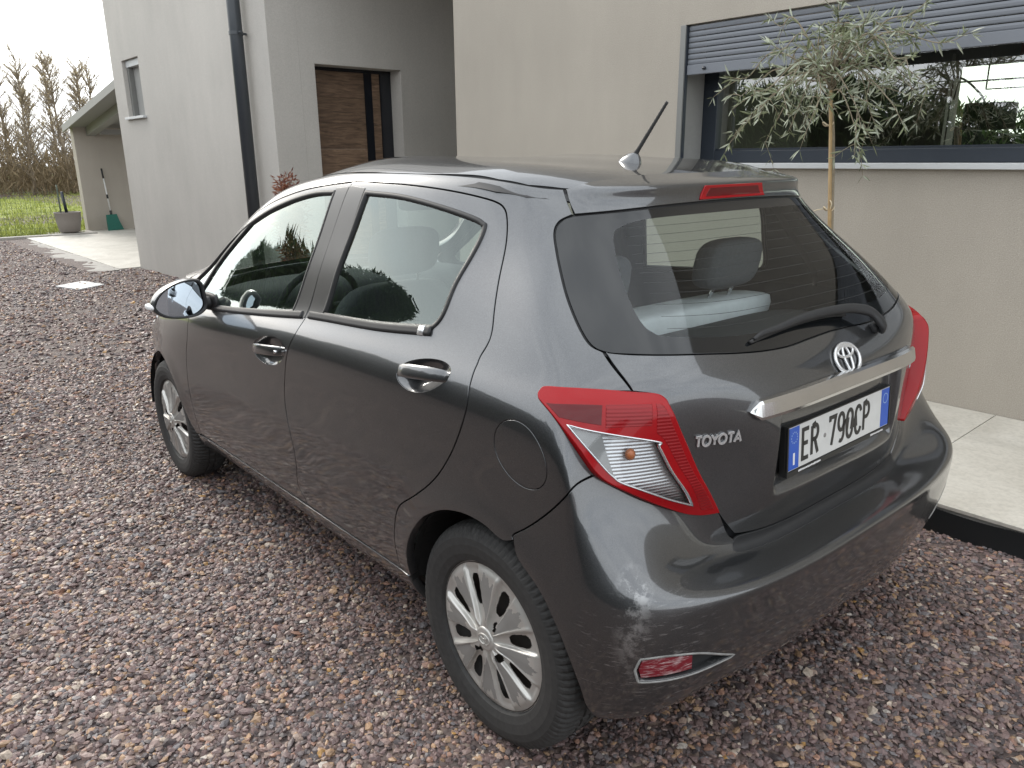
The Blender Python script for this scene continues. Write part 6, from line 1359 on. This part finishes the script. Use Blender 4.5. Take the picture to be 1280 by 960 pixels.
# ------------------------------------------------------------------ bare trees beyond the lawn
def bare_tree(x, y, h, lean, seed, label, dens=1.0):
    rr = random.Random(seed); o = empty('bare_tree', (x, y, -.3)); tag(o, label, 'tree', 'bare trees beyond the lawn')
    n = 9; tp = [Vector((lean * (i / n) ** 1.5 * h * .1 + rr.gauss(0, .03), rr.gauss(0, .04) + lean * .05 * i, h * i / n)) for i in range(n + 1)]; tv = tube_geo(tp, [max(.10 * (1 - i / n) ** .8 * h / 7, .012) for i in range(n + 1)], 7)
    mesh_obj('trunk', *tv, 'bark_far', o, True)
    tw = []; P = []; D = []
    for k in range(int(80 * dens)):
        t = rr.uniform(.12, .97); i = min(int(t * n), n - 1); b = tp[i].lerp(tp[i + 1], t * n - i); a = rr.uniform(0, 6.28); ln = (1.0 - t * .72) * h * rr.uniform(.16, .36); up = rr.uniform(.7, 1.7); d = Vector((math.cos(a), math.sin(a), up)).normalized()
        pts = [b + d * ln * f + Vector((0, 0, .10 * ln * f * f)) + Vector((rr.gauss(0, .02), rr.gauss(0, .02), 0)) * ln * f for f in (0, .3, .65, 1)]; tw.append(tube_geo(pts, [.030, .022, .014, .008], 4))
        for j in range(7):
            f = rr.uniform(.2, 1); q = b + d * ln * f; a2 = rr.uniform(0, 6.28); d2 = (d + Vector((math.cos(a2), math.sin(a2), rr.uniform(-.1, 1.0))) * .8).normalized(); l2 = ln * rr.uniform(.15, .45); e2 = q + d2 * l2 + Vector((0, 0, .05)); tw.append(tube_geo([q, q + d2 * l2 * .5, e2], [.013, .010, .006], 3))
            for m_ in range(4): P.append(q.lerp(e2, rr.uniform(.3, 1.05)) + Vector((rr.gauss(0, .05), rr.gauss(0, .05), rr.gauss(0, .05)))); D.append((rr.gauss(0, 1), rr.gauss(0, 1), rr.gauss(.5, 1)))
    V, F = join_geo(tw); tag(mesh_obj('crown', V, F, 'bark_far', o), kind='stuff'); m = len(P)
    me = leaf_cloud_mesh('buds', np.array([tuple(p) for p in P]), np.array(D), RNG.uniform(.04, .09, m), RNG.uniform(.018, .045, m), 'bud_leaf'); tag(link(bpy.data.objects.new('buds', me), o), kind='stuff')
for i, (x, y, h, ln, lab) in enumerate([(47, -5.2, 5.6, .4, 'bare slender tree at the far left edge of the lawn'), (46, -6.9, 7.0, -.3, 'tall bare tree with a straight spire, second from the left edge'), (52, -8.3, 5.8, .2, 'bare twiggy tree between the tall spire and the paired trunks'), (47, -8.9, 7.2, .5, 'tall bare tree leaning right, left of the paired trunks'),
                                        (48, -10.1, 6.9, -.2, 'bare tree with dense upright twigs above the porch corner'), (50, -11.4, 7.1, .3, 'tallest bare tree behind the porch roof edge'), (47, -12.0, 5.6, .1, 'lower bare tree just left of the porch roof slope'), (55, -14.5, 6.0, 0, 'bare tree half hidden behind the porch roof'), (56, -6.0, 4.6, .2, 'short pale bare tree behind the front row'), (54, -10.0, 7.6, .1, 'tall pale bare tree standing behind the gap left of the porch roof'), (53, -7.2, 7.4, -.1, 'slim bare tree just right of the straight spire'), (57, -12.6, 7.4, .2, 'bare tree rising above the middle of the porch roof edge')]): bare_tree(x, y, h, ln, 20 + i, lab)
def undergrowth():
    n = 42000; x = RNG.uniform(44.5, 60, n); y = RNG.uniform(-22, 8, n); hmax = 2.3 + .8 * np.sin(y * .9) + .5 * np.sin(y * 2.3 + x); z = hmax * RNG.random(n) ** 1.4 - .3
    D = np.stack([RNG.normal(0, .5, n), RNG.normal(0, .5, n), RNG.uniform(.2, 1.2, n)], 1); me = leaf_cloud_mesh('undergrowth', np.stack([x, y, z], 1), D, RNG.uniform(.3, .8, n), RNG.uniform(.015, .07, n), 'brush_leaf')
    tag(link(bpy.data.objects.new('undergrowth', me)), 'brown winter scrub massed under the bare trees', 'undergrowth', kind='stuff')
undergrowth()
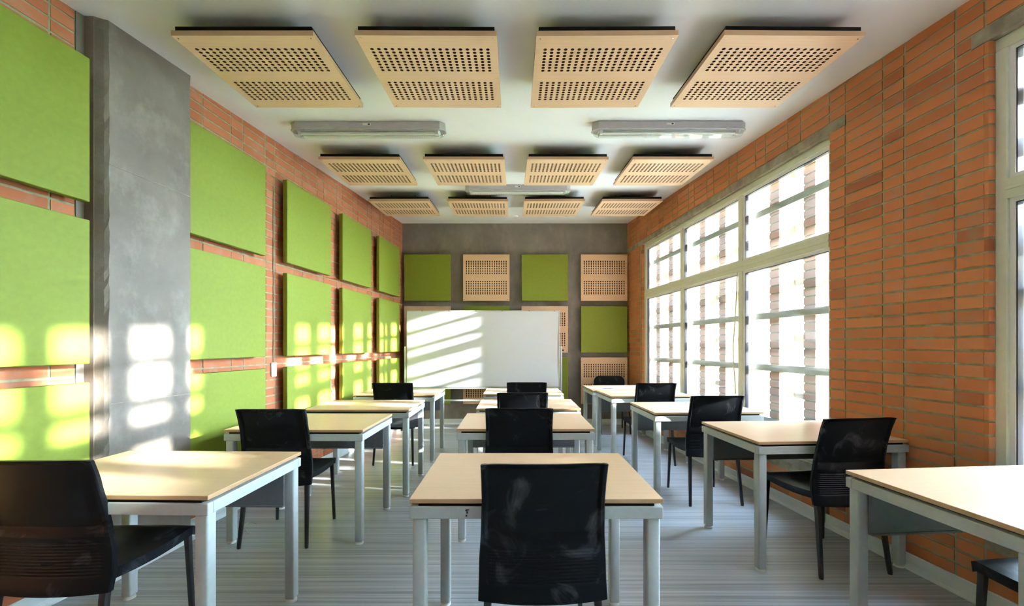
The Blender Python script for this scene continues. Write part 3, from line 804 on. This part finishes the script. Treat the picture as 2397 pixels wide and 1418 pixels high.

= = = =

EXERCISE BRIEF | The records above must be transcribed exactly. Pictures are left out of the copy.

TASK RESPONSE |
The Blender Python script for this scene continues. Write part 6, from line 1359 on. This part finishes the script. Use Blender 4.5. Take the picture to be 1280 by 960 pixels.
# ------------------------------------------------------------------ bare trees beyond the lawn
def bare_tree(x, y, h, lean, seed, label, dens=1.0):
    rr = random.Random(seed); o = empty('bare_tree', (x, y, -.3)); tag(o, label, 'tree', 'bare trees beyond the lawn')
    n = 9; tp = [Vector((lean * (i / n) ** 1.5 * h * .1 + rr.gauss(0, .03), rr.gauss(0, .04) + lean * .05 * i, h * i / n)) for i in range(n + 1)]; tv = tube_geo(tp, [max(.10 * (1 - i / n) ** .8 * h / 7, .012) for i in range(n + 1)], 7)
    mesh_obj('trunk', *tv, 'bark_far', o, True)
    tw = []; P = []; D = []
    for k in range(int(80 * dens)):
        t = rr.uniform(.12, .97); i = min(int(t * n), n - 1); b = tp[i].lerp(tp[i + 1], t * n - i); a = rr.uniform(0, 6.28); ln = (1.0 - t * .72) * h * rr.uniform(.16, .36); up = rr.uniform(.7, 1.7); d = Vector((math.cos(a), math.sin(a), up)).normalized()
        pts = [b + d * ln * f + Vector((0, 0, .10 * ln * f * f)) + Vector((rr.gauss(0, .02), rr.gauss(0, .02), 0)) * ln * f for f in (0, .3, .65, 1)]; tw.append(tube_geo(pts, [.030, .022, .014, .008], 4))
        for j in range(7):
            f = rr.uniform(.2, 1); q = b + d * ln * f; a2 = rr.uniform(0, 6.28); d2 = (d + Vector((math.cos(a2), math.sin(a2), rr.uniform(-.1, 1.0))) * .8).normalized(); l2 = ln * rr.uniform(.15, .45); e2 = q + d2 * l2 + Vector((0, 0, .05)); tw.append(tube_geo([q, q + d2 * l2 * .5, e2], [.013, .010, .006], 3))
            for m_ in range(4): P.append(q.lerp(e2, rr.uniform(.3, 1.05)) + Vector((rr.gauss(0, .05), rr.gauss(0, .05), rr.gauss(0, .05)))); D.append((rr.gauss(0, 1), rr.gauss(0, 1), rr.gauss(.5, 1)))
    V, F = join_geo(tw); tag(mesh_obj('crown', V, F, 'bark_far', o), kind='stuff'); m = len(P)
    me = leaf_cloud_mesh('buds', np.array([tuple(p) for p in P]), np.array(D), RNG.uniform(.04, .09, m), RNG.uniform(.018, .045, m), 'bud_leaf'); tag(link(bpy.data.objects.new('buds', me), o), kind='stuff')
for i, (x, y, h, ln, lab) in enumerate([(47, -5.2, 5.6, .4, 'bare slender tree at the far left edge of the lawn'), (46, -6.9, 7.0, -.3, 'tall bare tree with a straight spire, second from the left edge'), (52, -8.3, 5.8, .2, 'bare twiggy tree between the tall spire and the paired trunks'), (47, -8.9, 7.2, .5, 'tall bare tree leaning right, left of the paired trunks'),
                                        (48, -10.1, 6.9, -.2, 'bare tree with dense upright twigs above the porch corner'), (50, -11.4, 7.1, .3, 'tallest bare tree behind the porch roof edge'), (47, -12.0, 5.6, .1, 'lower bare tree just left of the porch roof slope'), (55, -14.5, 6.0, 0, 'bare tree half hidden behind the porch roof'), (56, -6.0, 4.6, .2, 'short pale bare tree behind the front row'), (54, -10.0, 7.6, .1, 'tall pale bare tree standing behind the gap left of the porch roof'), (53, -7.2, 7.4, -.1, 'slim bare tree just right of the straight spire'), (57, -12.6, 7.4, .2, 'bare tree rising above the middle of the porch roof edge')]): bare_tree(x, y, h, ln, 20 + i, lab)
def undergrowth():
    n = 42000; x = RNG.uniform(44.5, 60, n); y = RNG.uniform(-22, 8, n); hmax = 2.3 + .8 * np.sin(y * .9) + .5 * np.sin(y * 2.3 + x); z = hmax * RNG.random(n) ** 1.4 - .3
    D = np.stack([RNG.normal(0, .5, n), RNG.normal(0, .5, n), RNG.uniform(.2, 1.2, n)], 1); me = leaf_cloud_mesh('undergrowth', np.stack([x, y, z], 1), D, RNG.uniform(.3, .8, n), RNG.uniform(.015, .07, n), 'brush_leaf')
    tag(link(bpy.data.objects.new('undergrowth', me)), 'brown winter scrub massed under the bare trees', 'undergrowth', kind='stuff')
undergrowth()
The Blender Python script for this scene continues. Write part 3, from line 804 on. This part finishes the script. Treat the picture as 2397 pixels wide and 1418 pixels high.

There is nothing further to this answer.